<<<<

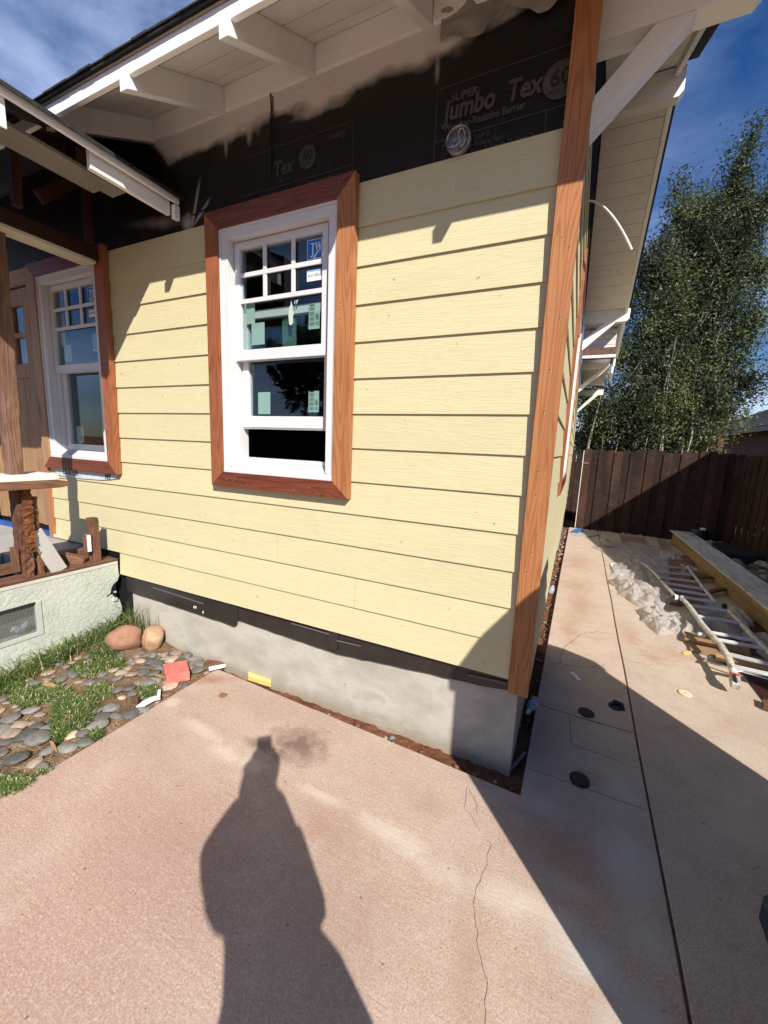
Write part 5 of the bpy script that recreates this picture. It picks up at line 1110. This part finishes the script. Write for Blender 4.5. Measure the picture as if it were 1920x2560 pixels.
for i, (zx, zy, hw, mi_, zn) in enumerate(cob):
    P = gnd(zx / 3.318, 1640 + zy / 3.318); Q = gnd((zx + hw) / 3.318, 1640 + zy / 3.318)
    cobble(P.x, P.y, (Q - P).length * 1.08, mi_, .43 + rnd.uniform(-.5, .5), zn, i, rnd.uniform(.9, 1.25))
rf = random.Random(21); placed = [(o.location.x, o.location.y, o.scale[0]) for o in COL.objects if o.name.startswith('river_cobble')]
for t_ in range(4000):
    if len(placed) > 190: break
    x = rf.uniform(-2.98, -2.05); y = rf.uniform(-1.25, -.04); r = rf.uniform(.018, .040)
    if any((x - a) ** 2 + (y - c) ** 2 < (r * .85 + d * .85) ** 2 for a, c, d in placed): continue
    if mnoise.noise(V((x * 2.3, y * 2.3, 8))) > .22: continue
    placed.append((x, y, r)); cobble(x, y, r, rf.choice((0, 0, 1, 2, 2, 3, 0)), rf.uniform(0, 3), 'fr' if y < -.75 else ('bk' if x > -2.5 and y > -.45 else 'md'), t_, rf.uniform(.8, 1.3), -.004)
# more stones at the back near the foundation and in the joint with the wall
for (x, y, r, mi_) in ((-2.45, -.02, .045, 2), (-2.36, -.0, .05, 0), (-2.27, -.02, .045, 0), (-2.40, -.09, .05, 2), (-2.32, -.10, .045, 3), (-2.18, -.04, .055, 0), (-2.5, -.08, .04, 2), (-2.12, .0, .035, 0), (-2.58, -.16, .04, 0), (-2.50, -.20, .05, 1), (-2.43, -.17, .045, 1)):
    cobble(x, y, r, mi_, rnd.uniform(0, 3), 'bk', int(r * 1000))
def boulder_mat(name, c, c2):
    M = Mat(name); v = M.coords(); a = M.noise(v, 1.6, 7, .7, .4); f = M.noise(v, 9, 6, .75)
    col = M.mix(M.mr(a, .38, .66), k4(c), k4(c2)); col = M.mix(M.mr(f, .55, .75, 0, .5), col, (.30, .15, .09, 1)); return M.done(col, .8, f, .5, .05, .25)
b_m = boulder_mat('boulder_terracotta', (.44, .235, .15), (.33, .165, .105)); b_m2 = boulder_mat('boulder_tan', (.46, .27, .16), (.62, .44, .26))
def boulder(x, y, rx, ry, rz, rot, m_, label, seed):
    me = stone(seed, 1, 1, 1, amp=.30); me.materials.append(m_); o = bpy.data.objects.new('boulder', me); COL.objects.link(o); o.location = (x, y, bedz(x, y) + rz * .72); o.scale = (rx, ry, rz); o.rotation_euler = (0, 0, rot); return tag(o, label, 'stone')
boulder(-2.79, -.18, .122, .100, .088, .45, b_m, 'large smooth terracotta boulder lying in the grass', 31)
boulder(-2.655, -.055, .082, .078, .088, .3, b_m2, 'smaller rough tan boulder against the concrete foundation', 47)
# pink brick
bm_ = plain('pink_brick', (.62, .20, .155), (.50, .14, .11), scale=14, rough=.95, bump=.9, bscale=90)
b = MB(); cx, cy, cz = -2.225, -.225, -.50; a = math.radians(0); X = V((.0, 1, 0)); 
pA, pB = V((-2.305, -.262, 0)), V((-2.12, -.262, 0))
b.prism([(-2.145, -.325, -.50), (-2.06, -.215, -.50), (-2.20, -.125, -.50), (-2.295, -.240, -.50)], (0, 0, .066)); tag(obj('brick', b, bm_, origin=(-2.18, -.22, -.5), bevel=.006), 'pink clay brick lying on cobbles at the slab corner', 'brick')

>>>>

**GOAL**
Return each line of the data, keeping its wording exact and omitting pictures.

**OUTPUT BELOW**
Write part 5 of the bpy script that recreates this picture. It picks up at line 1110. This part finishes the script. Write for Blender 4.5. Measure the picture as if it were 1920x2560 pixels.
for i, (zx, zy, hw, mi_, zn) in enumerate(cob):
    P = gnd(zx / 3.318, 1640 + zy / 3.318); Q = gnd((zx + hw) / 3.318, 1640 + zy / 3.318)
    cobble(P.x, P.y, (Q - P).length * 1.08, mi_, .43 + rnd.uniform(-.5, .5), zn, i, rnd.uniform(.9, 1.25))
rf = random.Random(21); placed = [(o.location.x, o.location.y, o.scale[0]) for o in COL.objects if o.name.startswith('river_cobble')]
for t_ in range(4000):
    if len(placed) > 190: break
    x = rf.uniform(-2.98, -2.05); y = rf.uniform(-1.25, -.04); r = rf.uniform(.018, .040)
    if any((x - a) ** 2 + (y - c) ** 2 < (r * .85 + d * .85) ** 2 for a, c, d in placed): continue
    if mnoise.noise(V((x * 2.3, y * 2.3, 8))) > .22: continue
    placed.append((x, y, r)); cobble(x, y, r, rf.choice((0, 0, 1, 2, 2, 3, 0)), rf.uniform(0, 3), 'fr' if y < -.75 else ('bk' if x > -2.5 and y > -.45 else 'md'), t_, rf.uniform(.8, 1.3), -.004)
# more stones at the back near the foundation and in the joint with the wall
for (x, y, r, mi_) in ((-2.45, -.02, .045, 2), (-2.36, -.0, .05, 0), (-2.27, -.02, .045, 0), (-2.40, -.09, .05, 2), (-2.32, -.10, .045, 3), (-2.18, -.04, .055, 0), (-2.5, -.08, .04, 2), (-2.12, .0, .035, 0), (-2.58, -.16, .04, 0), (-2.50, -.20, .05, 1), (-2.43, -.17, .045, 1)):
    cobble(x, y, r, mi_, rnd.uniform(0, 3), 'bk', int(r * 1000))
def boulder_mat(name, c, c2):
    M = Mat(name); v = M.coords(); a = M.noise(v, 1.6, 7, .7, .4); f = M.noise(v, 9, 6, .75)
    col = M.mix(M.mr(a, .38, .66), k4(c), k4(c2)); col = M.mix(M.mr(f, .55, .75, 0, .5), col, (.30, .15, .09, 1)); return M.done(col, .8, f, .5, .05, .25)
b_m = boulder_mat('boulder_terracotta', (.44, .235, .15), (.33, .165, .105)); b_m2 = boulder_mat('boulder_tan', (.46, .27, .16), (.62, .44, .26))
def boulder(x, y, rx, ry, rz, rot, m_, label, seed):
    me = stone(seed, 1, 1, 1, amp=.30); me.materials.append(m_); o = bpy.data.objects.new('boulder', me); COL.objects.link(o); o.location = (x, y, bedz(x, y) + rz * .72); o.scale = (rx, ry, rz); o.rotation_euler = (0, 0, rot); return tag(o, label, 'stone')
boulder(-2.79, -.18, .122, .100, .088, .45, b_m, 'large smooth terracotta boulder lying in the grass', 31)
boulder(-2.655, -.055, .082, .078, .088, .3, b_m2, 'smaller rough tan boulder against the concrete foundation', 47)
# pink brick
bm_ = plain('pink_brick', (.62, .20, .155), (.50, .14, .11), scale=14, rough=.95, bump=.9, bscale=90)
b = MB(); cx, cy, cz = -2.225, -.225, -.50; a = math.radians(0); X = V((.0, 1, 0)); 
pA, pB = V((-2.305, -.262, 0)), V((-2.12, -.262, 0))
b.prism([(-2.145, -.325, -.50), (-2.06, -.215, -.50), (-2.20, -.125, -.50), (-2.295, -.240, -.50)], (0, 0, .066)); tag(obj('brick', b, bm_, origin=(-2.18, -.22, -.5), bevel=.006), 'pink clay brick lying on cobbles at the slab corner', 'brick')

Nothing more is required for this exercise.